- _Description of the task_
Retype everything in the listing, leaving each line exactly as it is.

- _Available data_
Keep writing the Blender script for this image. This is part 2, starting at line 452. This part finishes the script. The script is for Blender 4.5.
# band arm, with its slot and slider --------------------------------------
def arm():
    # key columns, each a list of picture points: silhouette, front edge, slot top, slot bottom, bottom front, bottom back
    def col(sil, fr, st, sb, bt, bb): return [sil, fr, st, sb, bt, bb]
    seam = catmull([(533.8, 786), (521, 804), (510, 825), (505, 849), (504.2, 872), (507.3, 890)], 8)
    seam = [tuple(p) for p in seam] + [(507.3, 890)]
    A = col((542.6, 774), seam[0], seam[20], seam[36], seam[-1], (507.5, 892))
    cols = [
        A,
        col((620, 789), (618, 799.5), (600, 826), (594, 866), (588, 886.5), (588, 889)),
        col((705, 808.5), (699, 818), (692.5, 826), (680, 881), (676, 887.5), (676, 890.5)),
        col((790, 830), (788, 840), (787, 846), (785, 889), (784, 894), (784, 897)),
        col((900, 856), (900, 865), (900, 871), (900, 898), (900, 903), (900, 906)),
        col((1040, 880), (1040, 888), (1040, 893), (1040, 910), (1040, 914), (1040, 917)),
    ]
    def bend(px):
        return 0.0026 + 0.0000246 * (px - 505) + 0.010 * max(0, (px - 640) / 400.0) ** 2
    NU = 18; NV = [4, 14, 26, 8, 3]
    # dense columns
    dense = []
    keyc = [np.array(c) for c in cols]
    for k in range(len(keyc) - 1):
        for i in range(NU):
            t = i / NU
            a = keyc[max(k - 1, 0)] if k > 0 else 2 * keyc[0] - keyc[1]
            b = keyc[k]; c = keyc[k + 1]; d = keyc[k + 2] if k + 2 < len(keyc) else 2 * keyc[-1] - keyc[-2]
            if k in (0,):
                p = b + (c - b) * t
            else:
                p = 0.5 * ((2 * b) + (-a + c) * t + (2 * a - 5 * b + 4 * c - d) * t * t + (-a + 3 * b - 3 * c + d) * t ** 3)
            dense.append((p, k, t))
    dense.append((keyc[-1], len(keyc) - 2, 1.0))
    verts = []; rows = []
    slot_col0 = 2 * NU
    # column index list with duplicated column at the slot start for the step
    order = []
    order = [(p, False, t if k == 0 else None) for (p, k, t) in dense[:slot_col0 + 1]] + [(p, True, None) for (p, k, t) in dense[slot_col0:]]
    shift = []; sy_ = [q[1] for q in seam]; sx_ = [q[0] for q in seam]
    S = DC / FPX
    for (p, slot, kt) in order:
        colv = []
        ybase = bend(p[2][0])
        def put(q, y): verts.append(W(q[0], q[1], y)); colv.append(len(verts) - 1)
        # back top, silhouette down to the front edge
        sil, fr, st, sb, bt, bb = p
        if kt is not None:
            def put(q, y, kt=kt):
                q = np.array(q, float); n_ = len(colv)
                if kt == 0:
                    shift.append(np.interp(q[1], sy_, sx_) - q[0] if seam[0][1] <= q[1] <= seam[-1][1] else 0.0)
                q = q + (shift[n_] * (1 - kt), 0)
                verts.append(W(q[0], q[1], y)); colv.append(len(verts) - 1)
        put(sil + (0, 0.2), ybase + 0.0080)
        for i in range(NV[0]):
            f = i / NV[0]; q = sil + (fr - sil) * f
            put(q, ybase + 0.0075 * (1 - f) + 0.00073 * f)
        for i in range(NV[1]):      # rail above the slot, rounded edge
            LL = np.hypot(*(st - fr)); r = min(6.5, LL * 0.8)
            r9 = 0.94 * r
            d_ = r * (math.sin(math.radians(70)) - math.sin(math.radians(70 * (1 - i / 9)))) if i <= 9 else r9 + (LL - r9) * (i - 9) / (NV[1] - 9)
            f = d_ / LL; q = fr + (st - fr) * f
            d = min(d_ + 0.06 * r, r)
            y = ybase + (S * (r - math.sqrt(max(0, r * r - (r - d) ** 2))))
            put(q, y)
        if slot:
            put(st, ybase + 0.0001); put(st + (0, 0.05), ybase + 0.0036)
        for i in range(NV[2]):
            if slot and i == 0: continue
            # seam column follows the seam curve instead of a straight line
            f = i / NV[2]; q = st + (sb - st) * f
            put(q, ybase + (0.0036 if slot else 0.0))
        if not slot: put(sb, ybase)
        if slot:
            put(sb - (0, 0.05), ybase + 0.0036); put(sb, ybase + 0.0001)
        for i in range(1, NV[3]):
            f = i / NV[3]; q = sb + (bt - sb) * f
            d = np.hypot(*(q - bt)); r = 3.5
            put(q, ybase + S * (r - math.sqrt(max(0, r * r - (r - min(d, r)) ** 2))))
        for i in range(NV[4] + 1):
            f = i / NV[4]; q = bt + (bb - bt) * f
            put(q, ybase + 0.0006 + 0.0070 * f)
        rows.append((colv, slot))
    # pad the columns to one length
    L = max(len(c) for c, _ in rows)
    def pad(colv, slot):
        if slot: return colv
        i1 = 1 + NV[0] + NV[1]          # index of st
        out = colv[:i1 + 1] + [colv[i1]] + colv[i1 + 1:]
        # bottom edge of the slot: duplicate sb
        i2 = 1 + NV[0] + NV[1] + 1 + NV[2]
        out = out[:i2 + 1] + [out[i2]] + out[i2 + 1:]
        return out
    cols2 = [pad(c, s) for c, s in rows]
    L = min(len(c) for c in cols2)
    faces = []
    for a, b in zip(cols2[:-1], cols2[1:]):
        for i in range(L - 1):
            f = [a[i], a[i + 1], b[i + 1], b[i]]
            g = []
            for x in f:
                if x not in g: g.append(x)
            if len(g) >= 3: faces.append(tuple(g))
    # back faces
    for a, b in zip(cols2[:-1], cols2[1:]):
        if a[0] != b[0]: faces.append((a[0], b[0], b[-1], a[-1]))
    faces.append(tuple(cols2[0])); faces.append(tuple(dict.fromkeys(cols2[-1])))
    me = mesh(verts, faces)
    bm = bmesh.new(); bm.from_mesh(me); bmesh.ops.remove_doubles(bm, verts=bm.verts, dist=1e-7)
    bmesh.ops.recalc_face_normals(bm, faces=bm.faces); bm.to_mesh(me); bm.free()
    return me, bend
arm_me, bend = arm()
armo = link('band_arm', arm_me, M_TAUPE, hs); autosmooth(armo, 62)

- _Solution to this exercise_
Keep writing the Blender script for this image. This is part 2, starting at line 452. This part finishes the script. The script is for Blender 4.5.
# band arm, with its slot and slider --------------------------------------
def arm():
    # key columns, each a list of picture points: silhouette, front edge, slot top, slot bottom, bottom front, bottom back
    def col(sil, fr, st, sb, bt, bb): return [sil, fr, st, sb, bt, bb]
    seam = catmull([(533.8, 786), (521, 804), (510, 825), (505, 849), (504.2, 872), (507.3, 890)], 8)
    seam = [tuple(p) for p in seam] + [(507.3, 890)]
    A = col((542.6, 774), seam[0], seam[20], seam[36], seam[-1], (507.5, 892))
    cols = [
        A,
        col((620, 789), (618, 799.5), (600, 826), (594, 866), (588, 886.5), (588, 889)),
        col((705, 808.5), (699, 818), (692.5, 826), (680, 881), (676, 887.5), (676, 890.5)),
        col((790, 830), (788, 840), (787, 846), (785, 889), (784, 894), (784, 897)),
        col((900, 856), (900, 865), (900, 871), (900, 898), (900, 903), (900, 906)),
        col((1040, 880), (1040, 888), (1040, 893), (1040, 910), (1040, 914), (1040, 917)),
    ]
    def bend(px):
        return 0.0026 + 0.0000246 * (px - 505) + 0.010 * max(0, (px - 640) / 400.0) ** 2
    NU = 18; NV = [4, 14, 26, 8, 3]
    # dense columns
    dense = []
    keyc = [np.array(c) for c in cols]
    for k in range(len(keyc) - 1):
        for i in range(NU):
            t = i / NU
            a = keyc[max(k - 1, 0)] if k > 0 else 2 * keyc[0] - keyc[1]
            b = keyc[k]; c = keyc[k + 1]; d = keyc[k + 2] if k + 2 < len(keyc) else 2 * keyc[-1] - keyc[-2]
            if k in (0,):
                p = b + (c - b) * t
            else:
                p = 0.5 * ((2 * b) + (-a + c) * t + (2 * a - 5 * b + 4 * c - d) * t * t + (-a + 3 * b - 3 * c + d) * t ** 3)
            dense.append((p, k, t))
    dense.append((keyc[-1], len(keyc) - 2, 1.0))
    verts = []; rows = []
    slot_col0 = 2 * NU
    # column index list with duplicated column at the slot start for the step
    order = []
    order = [(p, False, t if k == 0 else None) for (p, k, t) in dense[:slot_col0 + 1]] + [(p, True, None) for (p, k, t) in dense[slot_col0:]]
    shift = []; sy_ = [q[1] for q in seam]; sx_ = [q[0] for q in seam]
    S = DC / FPX
    for (p, slot, kt) in order:
        colv = []
        ybase = bend(p[2][0])
        def put(q, y): verts.append(W(q[0], q[1], y)); colv.append(len(verts) - 1)
        # back top, silhouette down to the front edge
        sil, fr, st, sb, bt, bb = p
        if kt is not None:
            def put(q, y, kt=kt):
                q = np.array(q, float); n_ = len(colv)
                if kt == 0:
                    shift.append(np.interp(q[1], sy_, sx_) - q[0] if seam[0][1] <= q[1] <= seam[-1][1] else 0.0)
                q = q + (shift[n_] * (1 - kt), 0)
                verts.append(W(q[0], q[1], y)); colv.append(len(verts) - 1)
        put(sil + (0, 0.2), ybase + 0.0080)
        for i in range(NV[0]):
            f = i / NV[0]; q = sil + (fr - sil) * f
            put(q, ybase + 0.0075 * (1 - f) + 0.00073 * f)
        for i in range(NV[1]):      # rail above the slot, rounded edge
            LL = np.hypot(*(st - fr)); r = min(6.5, LL * 0.8)
            r9 = 0.94 * r
            d_ = r * (math.sin(math.radians(70)) - math.sin(math.radians(70 * (1 - i / 9)))) if i <= 9 else r9 + (LL - r9) * (i - 9) / (NV[1] - 9)
            f = d_ / LL; q = fr + (st - fr) * f
            d = min(d_ + 0.06 * r, r)
            y = ybase + (S * (r - math.sqrt(max(0, r * r - (r - d) ** 2))))
            put(q, y)
        if slot:
            put(st, ybase + 0.0001); put(st + (0, 0.05), ybase + 0.0036)
        for i in range(NV[2]):
            if slot and i == 0: continue
            # seam column follows the seam curve instead of a straight line
            f = i / NV[2]; q = st + (sb - st) * f
            put(q, ybase + (0.0036 if slot else 0.0))
        if not slot: put(sb, ybase)
        if slot:
            put(sb - (0, 0.05), ybase + 0.0036); put(sb, ybase + 0.0001)
        for i in range(1, NV[3]):
            f = i / NV[3]; q = sb + (bt - sb) * f
            d = np.hypot(*(q - bt)); r = 3.5
            put(q, ybase + S * (r - math.sqrt(max(0, r * r - (r - min(d, r)) ** 2))))
        for i in range(NV[4] + 1):
            f = i / NV[4]; q = bt + (bb - bt) * f
            put(q, ybase + 0.0006 + 0.0070 * f)
        rows.append((colv, slot))
    # pad the columns to one length
    L = max(len(c) for c, _ in rows)
    def pad(colv, slot):
        if slot: return colv
        i1 = 1 + NV[0] + NV[1]          # index of st
        out = colv[:i1 + 1] + [colv[i1]] + colv[i1 + 1:]
        # bottom edge of the slot: duplicate sb
        i2 = 1 + NV[0] + NV[1] + 1 + NV[2]
        out = out[:i2 + 1] + [out[i2]] + out[i2 + 1:]
        return out
    cols2 = [pad(c, s) for c, s in rows]
    L = min(len(c) for c in cols2)
    faces = []
    for a, b in zip(cols2[:-1], cols2[1:]):
        for i in range(L - 1):
            f = [a[i], a[i + 1], b[i + 1], b[i]]
            g = []
            for x in f:
                if x not in g: g.append(x)
            if len(g) >= 3: faces.append(tuple(g))
    # back faces
    for a, b in zip(cols2[:-1], cols2[1:]):
        if a[0] != b[0]: faces.append((a[0], b[0], b[-1], a[-1]))
    faces.append(tuple(cols2[0])); faces.append(tuple(dict.fromkeys(cols2[-1])))
    me = mesh(verts, faces)
    bm = bmesh.new(); bm.from_mesh(me); bmesh.ops.remove_doubles(bm, verts=bm.verts, dist=1e-7)
    bmesh.ops.recalc_face_normals(bm, faces=bm.faces); bm.to_mesh(me); bm.free()
    return me, bend
arm_me, bend = arm()
armo = link('band_arm', arm_me, M_TAUPE, hs); autosmooth(armo, 62)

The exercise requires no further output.